■ Requirements: Repeat each record exactly as written, and drop any images.

## Start Data records

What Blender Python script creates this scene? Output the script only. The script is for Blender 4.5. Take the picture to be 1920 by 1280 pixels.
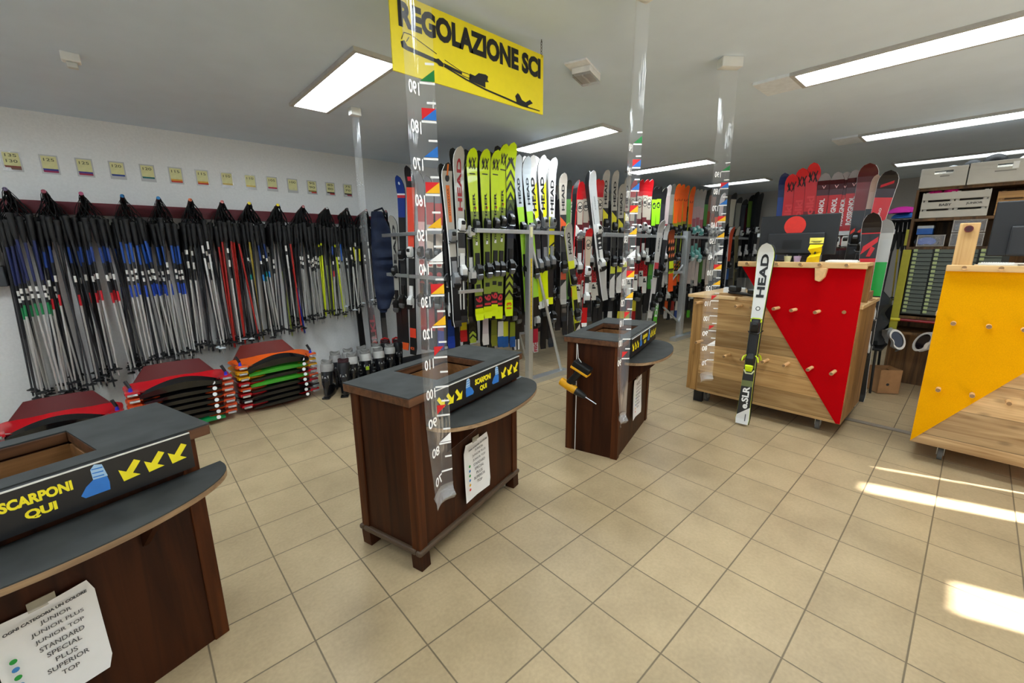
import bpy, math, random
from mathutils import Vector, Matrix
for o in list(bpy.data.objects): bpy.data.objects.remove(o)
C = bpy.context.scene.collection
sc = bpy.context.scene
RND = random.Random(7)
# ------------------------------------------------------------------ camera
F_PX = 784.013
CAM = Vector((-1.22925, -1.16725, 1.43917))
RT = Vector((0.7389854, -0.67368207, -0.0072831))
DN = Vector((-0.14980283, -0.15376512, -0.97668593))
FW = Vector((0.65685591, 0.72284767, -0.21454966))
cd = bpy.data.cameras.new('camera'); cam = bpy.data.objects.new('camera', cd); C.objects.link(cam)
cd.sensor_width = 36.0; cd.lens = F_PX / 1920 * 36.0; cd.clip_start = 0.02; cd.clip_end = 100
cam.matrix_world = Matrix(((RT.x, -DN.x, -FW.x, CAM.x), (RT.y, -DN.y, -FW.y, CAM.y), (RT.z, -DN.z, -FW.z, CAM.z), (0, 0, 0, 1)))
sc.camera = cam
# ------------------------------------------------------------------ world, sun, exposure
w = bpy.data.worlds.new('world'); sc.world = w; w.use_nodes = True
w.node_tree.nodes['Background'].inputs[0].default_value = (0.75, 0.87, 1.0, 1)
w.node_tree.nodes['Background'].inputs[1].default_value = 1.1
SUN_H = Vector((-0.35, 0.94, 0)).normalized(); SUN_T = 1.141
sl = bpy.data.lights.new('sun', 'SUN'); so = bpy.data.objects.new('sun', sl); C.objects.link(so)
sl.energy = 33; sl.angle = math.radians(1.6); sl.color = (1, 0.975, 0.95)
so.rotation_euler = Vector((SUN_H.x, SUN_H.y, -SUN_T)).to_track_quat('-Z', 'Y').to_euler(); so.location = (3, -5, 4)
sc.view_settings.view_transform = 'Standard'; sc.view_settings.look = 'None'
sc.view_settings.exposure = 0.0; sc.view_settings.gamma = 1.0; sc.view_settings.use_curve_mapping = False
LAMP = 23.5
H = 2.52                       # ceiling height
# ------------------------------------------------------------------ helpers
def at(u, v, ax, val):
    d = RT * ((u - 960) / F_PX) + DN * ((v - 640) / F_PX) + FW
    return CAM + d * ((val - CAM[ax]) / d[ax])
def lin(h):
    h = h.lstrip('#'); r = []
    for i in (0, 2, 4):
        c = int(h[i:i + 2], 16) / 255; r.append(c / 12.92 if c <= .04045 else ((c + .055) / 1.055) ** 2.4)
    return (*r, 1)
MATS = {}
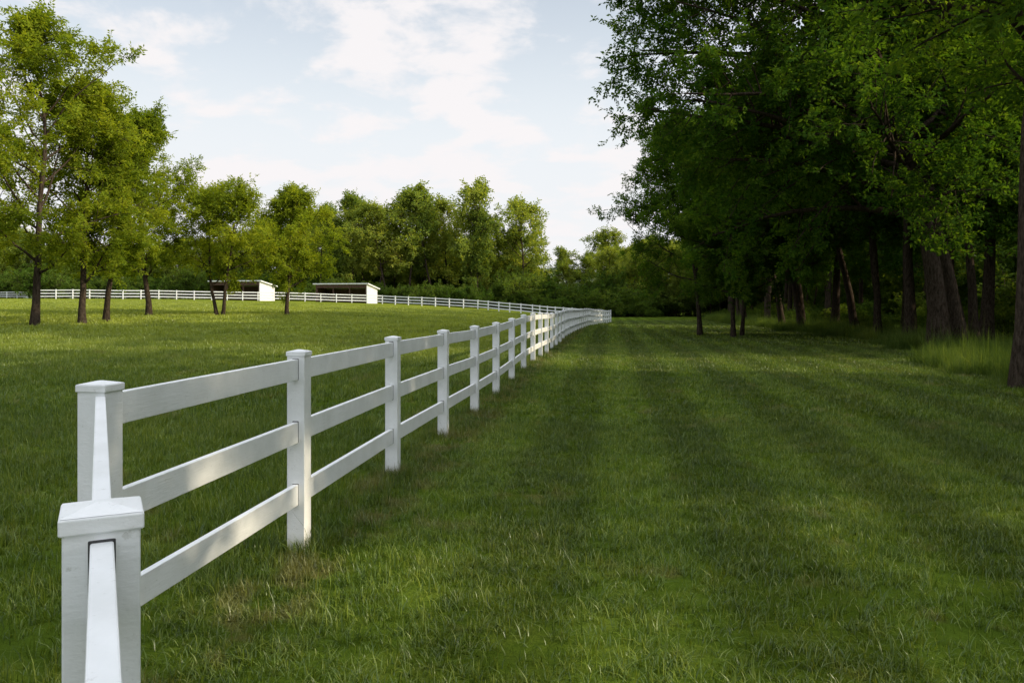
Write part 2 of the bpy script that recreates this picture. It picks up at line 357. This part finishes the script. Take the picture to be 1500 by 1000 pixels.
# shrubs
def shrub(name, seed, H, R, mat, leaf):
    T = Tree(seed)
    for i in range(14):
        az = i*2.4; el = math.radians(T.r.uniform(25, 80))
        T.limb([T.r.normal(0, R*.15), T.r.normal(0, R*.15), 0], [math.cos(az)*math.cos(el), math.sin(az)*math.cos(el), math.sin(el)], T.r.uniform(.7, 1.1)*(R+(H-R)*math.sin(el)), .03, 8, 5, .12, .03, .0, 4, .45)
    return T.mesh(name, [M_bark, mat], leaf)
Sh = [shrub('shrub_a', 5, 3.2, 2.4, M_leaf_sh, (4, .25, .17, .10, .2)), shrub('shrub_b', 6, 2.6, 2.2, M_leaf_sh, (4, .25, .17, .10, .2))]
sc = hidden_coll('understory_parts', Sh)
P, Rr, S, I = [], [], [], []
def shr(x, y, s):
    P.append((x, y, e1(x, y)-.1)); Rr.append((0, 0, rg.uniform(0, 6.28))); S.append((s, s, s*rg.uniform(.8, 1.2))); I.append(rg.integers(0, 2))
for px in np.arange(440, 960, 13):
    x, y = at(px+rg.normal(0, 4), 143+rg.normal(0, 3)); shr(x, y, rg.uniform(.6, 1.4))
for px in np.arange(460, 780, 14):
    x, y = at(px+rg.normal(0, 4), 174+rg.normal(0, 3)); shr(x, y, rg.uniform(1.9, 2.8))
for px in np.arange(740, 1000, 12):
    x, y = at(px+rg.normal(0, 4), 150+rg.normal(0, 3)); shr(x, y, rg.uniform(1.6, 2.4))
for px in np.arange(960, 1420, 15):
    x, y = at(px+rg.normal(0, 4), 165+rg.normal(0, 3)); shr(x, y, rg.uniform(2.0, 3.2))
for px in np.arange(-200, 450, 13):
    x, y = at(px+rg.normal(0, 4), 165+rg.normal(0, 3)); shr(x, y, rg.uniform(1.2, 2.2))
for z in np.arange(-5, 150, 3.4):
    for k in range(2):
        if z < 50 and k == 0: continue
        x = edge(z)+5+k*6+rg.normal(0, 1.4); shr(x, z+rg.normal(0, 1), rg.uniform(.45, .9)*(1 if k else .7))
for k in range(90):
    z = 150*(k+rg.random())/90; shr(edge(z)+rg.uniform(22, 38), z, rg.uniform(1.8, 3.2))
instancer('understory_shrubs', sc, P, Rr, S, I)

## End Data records

■ Solution to the exercise:
What Blender Python script creates this scene? Output the script only. The script is for Blender 4.5. Take the picture to be 1920 by 1280 pixels.
import bpy, math, random
from mathutils import Vector, Matrix
for o in list(bpy.data.objects): bpy.data.objects.remove(o)
C = bpy.context.scene.collection
sc = bpy.context.scene
RND = random.Random(7)
# ------------------------------------------------------------------ camera
F_PX = 784.013
CAM = Vector((-1.22925, -1.16725, 1.43917))
RT = Vector((0.7389854, -0.67368207, -0.0072831))
DN = Vector((-0.14980283, -0.15376512, -0.97668593))
FW = Vector((0.65685591, 0.72284767, -0.21454966))
cd = bpy.data.cameras.new('camera'); cam = bpy.data.objects.new('camera', cd); C.objects.link(cam)
cd.sensor_width = 36.0; cd.lens = F_PX / 1920 * 36.0; cd.clip_start = 0.02; cd.clip_end = 100
cam.matrix_world = Matrix(((RT.x, -DN.x, -FW.x, CAM.x), (RT.y, -DN.y, -FW.y, CAM.y), (RT.z, -DN.z, -FW.z, CAM.z), (0, 0, 0, 1)))
sc.camera = cam
# ------------------------------------------------------------------ world, sun, exposure
w = bpy.data.worlds.new('world'); sc.world = w; w.use_nodes = True
w.node_tree.nodes['Background'].inputs[0].default_value = (0.75, 0.87, 1.0, 1)
w.node_tree.nodes['Background'].inputs[1].default_value = 1.1
SUN_H = Vector((-0.35, 0.94, 0)).normalized(); SUN_T = 1.141
sl = bpy.data.lights.new('sun', 'SUN'); so = bpy.data.objects.new('sun', sl); C.objects.link(so)
sl.energy = 33; sl.angle = math.radians(1.6); sl.color = (1, 0.975, 0.95)
so.rotation_euler = Vector((SUN_H.x, SUN_H.y, -SUN_T)).to_track_quat('-Z', 'Y').to_euler(); so.location = (3, -5, 4)
sc.view_settings.view_transform = 'Standard'; sc.view_settings.look = 'None'
sc.view_settings.exposure = 0.0; sc.view_settings.gamma = 1.0; sc.view_settings.use_curve_mapping = False
LAMP = 23.5
H = 2.52                       # ceiling height
# ------------------------------------------------------------------ helpers
def at(u, v, ax, val):
    d = RT * ((u - 960) / F_PX) + DN * ((v - 640) / F_PX) + FW
    return CAM + d * ((val - CAM[ax]) / d[ax])
def lin(h):
    h = h.lstrip('#'); r = []
    for i in (0, 2, 4):
        c = int(h[i:i + 2], 16) / 255; r.append(c / 12.92 if c <= .04045 else ((c + .055) / 1.055) ** 2.4)
    return (*r, 1)
MATS = {}
Write part 2 of the bpy script that recreates this picture. It picks up at line 357. This part finishes the script. Take the picture to be 1500 by 1000 pixels.
# shrubs
def shrub(name, seed, H, R, mat, leaf):
    T = Tree(seed)
    for i in range(14):
        az = i*2.4; el = math.radians(T.r.uniform(25, 80))
        T.limb([T.r.normal(0, R*.15), T.r.normal(0, R*.15), 0], [math.cos(az)*math.cos(el), math.sin(az)*math.cos(el), math.sin(el)], T.r.uniform(.7, 1.1)*(R+(H-R)*math.sin(el)), .03, 8, 5, .12, .03, .0, 4, .45)
    return T.mesh(name, [M_bark, mat], leaf)
Sh = [shrub('shrub_a', 5, 3.2, 2.4, M_leaf_sh, (4, .25, .17, .10, .2)), shrub('shrub_b', 6, 2.6, 2.2, M_leaf_sh, (4, .25, .17, .10, .2))]
sc = hidden_coll('understory_parts', Sh)
P, Rr, S, I = [], [], [], []
def shr(x, y, s):
    P.append((x, y, e1(x, y)-.1)); Rr.append((0, 0, rg.uniform(0, 6.28))); S.append((s, s, s*rg.uniform(.8, 1.2))); I.append(rg.integers(0, 2))
for px in np.arange(440, 960, 13):
    x, y = at(px+rg.normal(0, 4), 143+rg.normal(0, 3)); shr(x, y, rg.uniform(.6, 1.4))
for px in np.arange(460, 780, 14):
    x, y = at(px+rg.normal(0, 4), 174+rg.normal(0, 3)); shr(x, y, rg.uniform(1.9, 2.8))
for px in np.arange(740, 1000, 12):
    x, y = at(px+rg.normal(0, 4), 150+rg.normal(0, 3)); shr(x, y, rg.uniform(1.6, 2.4))
for px in np.arange(960, 1420, 15):
    x, y = at(px+rg.normal(0, 4), 165+rg.normal(0, 3)); shr(x, y, rg.uniform(2.0, 3.2))
for px in np.arange(-200, 450, 13):
    x, y = at(px+rg.normal(0, 4), 165+rg.normal(0, 3)); shr(x, y, rg.uniform(1.2, 2.2))
for z in np.arange(-5, 150, 3.4):
    for k in range(2):
        if z < 50 and k == 0: continue
        x = edge(z)+5+k*6+rg.normal(0, 1.4); shr(x, z+rg.normal(0, 1), rg.uniform(.45, .9)*(1 if k else .7))
for k in range(90):
    z = 150*(k+rg.random())/90; shr(edge(z)+rg.uniform(22, 38), z, rg.uniform(1.8, 3.2))
instancer('understory_shrubs', sc, P, Rr, S, I)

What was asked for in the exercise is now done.